I am honoured to have contributed to Volume 3 of ‘Historical Origins of International Criminal Law’. The fact-findings on armed conflicts and their aftermath have been controversial work. For instance, some of the newly selected Memory of the World heritages by United Nations Educational, Scientific, and Cultural Organization (‘UNESCO’) were challenged by certain countries for their historical value. Therefore, a project like the Historical Origins of International Criminal Law (‘HOICL’) research project is especially important for enhancing mutual understanding and clarifying the different historical perspectives on armed conflicts, especially the world wars. Has the whole concept of individualization of international crimes served to enhance reconciliation of peoples by way of blaming individuals rather than criminalizing and punishing the country concerned? If so and if legal scholars embark on the project of the historical origins of international criminal law, why does the international community not support the notion of individualization of guilt rather than stigmatize a country or sometimes curse history?

Although it sounds like a matter of semantics, memory may be a personal subject as well as a bearer of responsibility for atrocities. If an international organization tries to endorse a contested historical event as a memory of heritage, the memory suddenly becomes very public and can cause strong opposition from certain countries.

My chapter deals with the defence of superior orders which used to be a debated problem in international criminal law. However, the debate seems to have been settled, at least in the realm of international criminal jurisdiction. The Trial Chamber of the International Criminal Tribunal for the Former Yugoslavia (ICTY) claimed that individuals have a duty to disobey manifestly illegal orders under international law in tandem with the restriction of the defence of superior orders in international criminal law.
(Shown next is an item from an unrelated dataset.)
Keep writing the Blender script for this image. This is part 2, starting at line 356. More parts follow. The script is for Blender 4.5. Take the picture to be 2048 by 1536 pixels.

Today, the Rome Statute appears to adopt this restricted view of the defence of superior orders, that is, the so-called principle of manifest illegality.

More and more, as international criminal law recognizes individual criminal responsibility and imposes on the individual the duty to disobey manifestly illegal orders, claims of selective conscientious objection are recently arising. The issue of selective conscientious objectors who oppose a particular armed conflict, such as an armed conflict without international support, is also a key feature of the end of the Cold War and the disappearance of traditional inter-state wars.

There has been an emergence of state practices concerning the individual’s right to refuse to contribute to manifestly illegal wars and the issue of the duty of the state to protect its nationals from participating in a manifestly unlawful war under international law. These state practices may endorse an emerging vertical relationship between individuals and their duties under international law by means of underscoring the importance of human dignity as an overarching imperative for states.

International society is becoming increasingly individual-centric. Thus, a vertical relationship is developing between international society and individuals. The exercise of state sovereignty is constantly and thoroughly checked through the lenses of international criminal law and international human rights law by international society, in general, or treaty bodies, in particular. Individuals are becoming increasingly visible, even in the field of international law, though they have traditionally been covered under the veil of state sovereignty. The defence of superior orders teaches human beings a fundamental lesson about fostering the ability to think on their own about complex issues of international law, such as the legality of the use of force.

Thank you very much and congratulations on the momentous event of publishing the multi-volume series ‘Historical Origins of International Criminal Law’.